Spending Review: 700 to leave Somerset council by April
- Published
More than 700 Somerset County Council staff could lose their jobs by April, it has been announced.
A further 800 posts could be cut over the next three years and staff that remain will face potential pay cuts and less generous terms and conditions.
Council services including social care, education, bus subsidies and road repair could be cut, the council said.
The Conservative-controlled authority said it faced a 25% cut in funding over the next four years.
Council Leader Ken Maddock said he found the cuts to staffing "heartbreaking".
Road repairs
The council is to hold public consultations over the possibility of either closing library services or for local communities and agencies to either help operate or take over libraries entirely.
People will also be asked for their views on changing the level of help offered to people with disabilities.
It has also emerged that three councillors will no longer hold posts in the council's cabinet.
They are; Anthony Trollope-Bellew, who was responsible for environment, Stephen Martin-Scott, responsible for strategy and communications, and William Wallace, responsible for community safety.
Their roles and responsibilities will be taken over by the remaining five cabinet members.
The authority said reducing the size of its cabinet would save £50,000 per year.
Mr Maddock said: "The county council needs to get smaller and is cutting staff.
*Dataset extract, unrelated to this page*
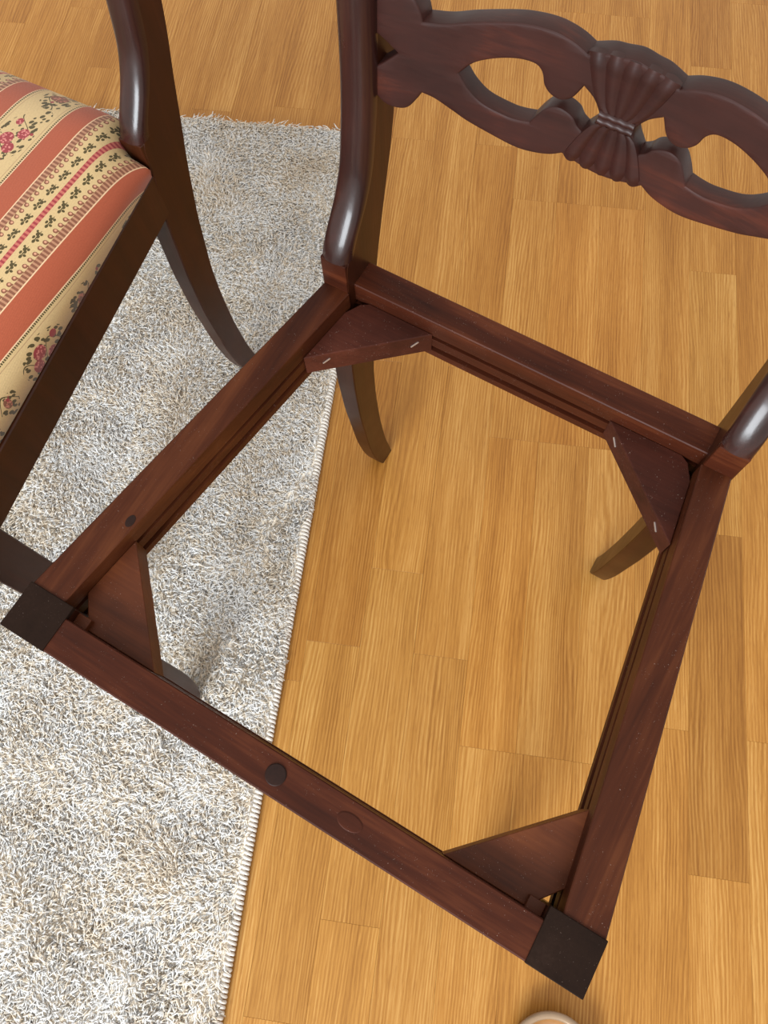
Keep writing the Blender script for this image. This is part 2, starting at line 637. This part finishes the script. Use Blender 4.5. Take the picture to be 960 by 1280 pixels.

It is only right that the cabinet should do the same."
He said Mr Trollope-Bellew, who he described as "a man of greatest experience and integrity" had left the cabinet because he "could not stomach" the 50% cut to the roads budget.
Repairing roads had been one of his party's election promises, but Mr Maddock said: "What else can we do?
"Let me reassure people we will continue to fill in potholes and road safety will be our first priority, but it does mean we are not able to resurface roads as we would like to do on a regular maintenance basis."
He said household waste recycling centres were expected to be cut from 18 to 10, and three-quarters of youth centres were likely to close.
Mr Maddock said there were about a dozen different options on the table for changes to staff terms and conditions: "None of them is a decision yet".
"It makes me angry I'm having to do this," he said. "The reason I'm coming out and doing it now is because I think people are entitled to know. It's their money and their future."